The year started alone in Austin, arguing with Scott, calling into work a lot, generally very sad. Now I am in Houston. I do not call into work, but I don't work full time...but I guess it's a bit more than that if you count the job that pays me, my unpaid internship and 7 courses. UT told the government I defaulted because they don't grant immediate deferment on loans if you're not attending UT, so I have to sort that out in the New Year. I find I almost very deeply regret going to that school, but I suppose I would not have half of the people I like in my life if I hadn't...so maybe it was worth the 20,000 dollars. I left my old car with Scott so I wouldn't have to talk to him or interact with him ever again. I hope it hurt his credit. I quite enjoy the car I bought on my own. It has hurt my credit. I suppose I am closer now to things I enjoy at work than I have been in a very long time. I spent the last week doing a lot of organizing, which did not help the mild headache or panic, because trying to organize really bothers my brain, but I think I did a good job. I just need to get them to agree I did a good job. I haven't quite given up on art and writing, but it's been kind of hard to find a cohesive thought. I'm pretty well consumed by the fact that this is the closest I have ever been to obtaining a degree...which is slightly jeopardized by my stupid UT student loans. I did much better this semester than I had any right to...all As and Bs. I learned to do people's taxes...but not hard taxes...I'm going to volunteer to do taxes. That's a certification for my LinkedIn profile. Business school has been very awkwardly obsessed with maximizing my LinkedIn profile. And networking. I should have seen this coming.

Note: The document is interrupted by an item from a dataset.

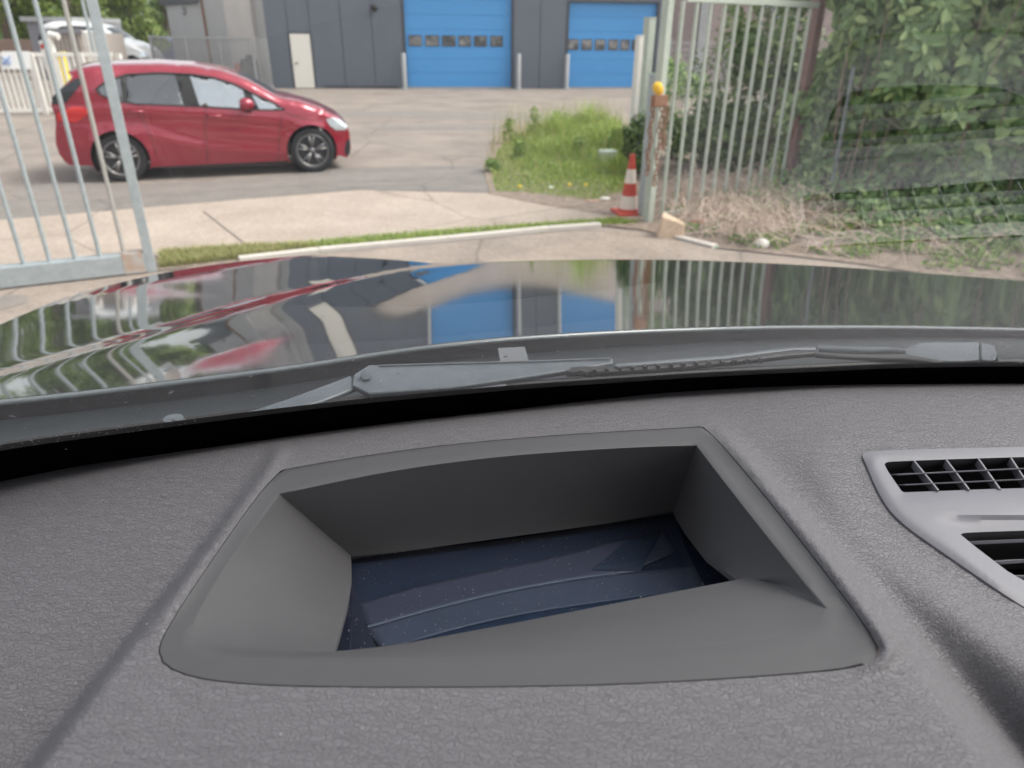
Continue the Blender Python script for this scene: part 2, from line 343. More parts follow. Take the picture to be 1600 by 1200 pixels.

The kitten and I are still mad about each other. I have been fretting over a kitten an old friend of mine found, but I think it would hurt The Kitten to introduce another soul into our lives. I like to think that's also why I am not dating, although I know that the truth is I think I'm too chubby and the house is never tidy enough. I have set up goals for the next year. I feel like 31 is going to be much bigger and better than 30 was...I'm taking proper time to keep up with people and be more engaged in society. This has all shown me that there are a lot of people in the world who are deserving of a chance to redeem themselves, to excel and who should get more assistance and compassion from society. And I had been meeting a lot of the people who do not deserve that up to this point. People more like me, kind of unapologetically awful and miserable. Miserly people who tear down and manipulate the people around them. Okay, maybe not a lot...more like 3 or 4 with an outsized impact on me...anyway... the goals. I have told myself that we're going to read more, work out more, watch more films and documentaries. This might help with my creative slump.

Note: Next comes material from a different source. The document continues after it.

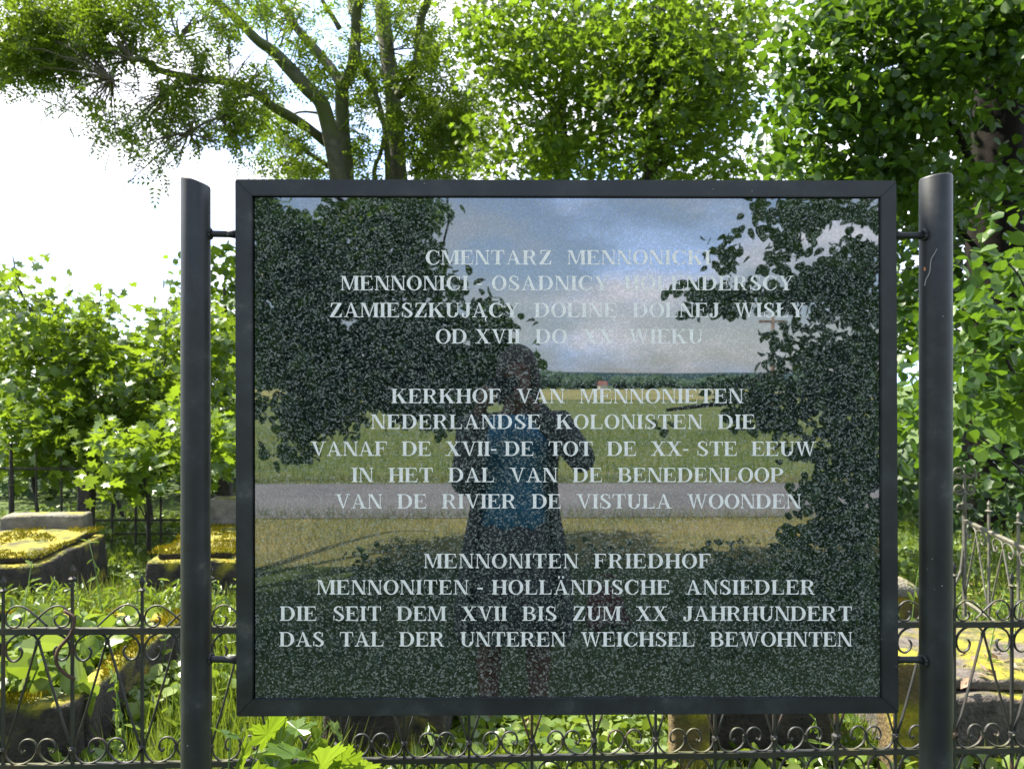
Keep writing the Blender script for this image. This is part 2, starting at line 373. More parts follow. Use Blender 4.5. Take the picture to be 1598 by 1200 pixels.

I've started cooking again. And I did pretty well. My dishes were bright and fresh. I'd been relying way too much on my mother. Both out of laziness and because I know it makes her feel better to be in control of my diet...even if this is probably the biggest reason I've gained weight since hitting puberty. She's so obsessed with diet trends. I would show her Jameela Jamil's Instagram if I didn't already regret setting her up on Facebook. I suppose I have a much better relationship with my family again...except perhaps my nephew. I don't really know what to do there...I should make more time to figure that out I guess. I'll add it to the goals.

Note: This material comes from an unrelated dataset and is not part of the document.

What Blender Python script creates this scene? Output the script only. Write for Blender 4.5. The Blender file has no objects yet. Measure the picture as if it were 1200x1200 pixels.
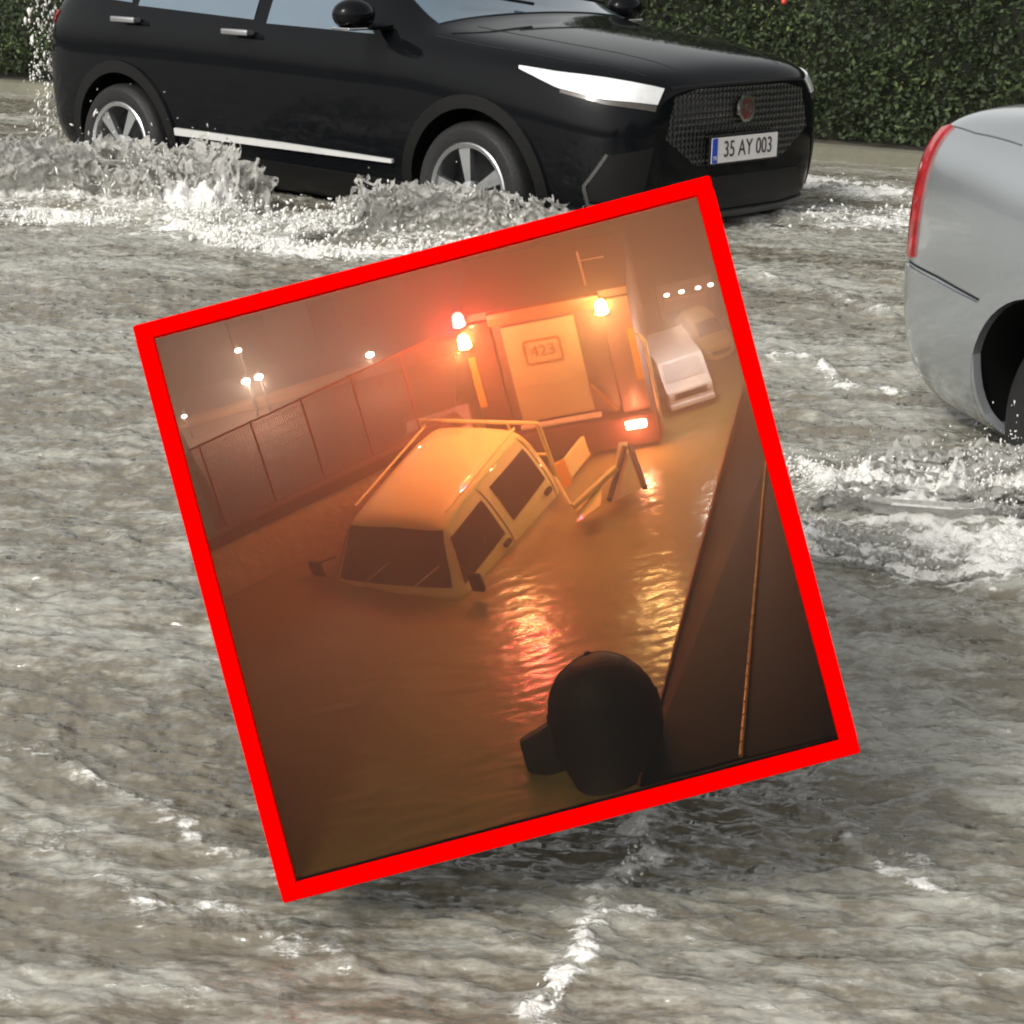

This has been quite the eventful year, really. I tend to think that things are just chugging along in systems desperately in need of infrastructure updates, but I guess it's not as quiet as that. People got married and separated, lots of jobs changing, babies getting older, friendships broken out of necessity and neglect, people in trouble with the law, and nearly all my poor millennial friends are having nervous breakdowns...which is a bit troubling because that was kind of my thing...

Now my thing is web comics, I guess.

It's been a good year for it. Now to make myself another ineffective drink. Tah.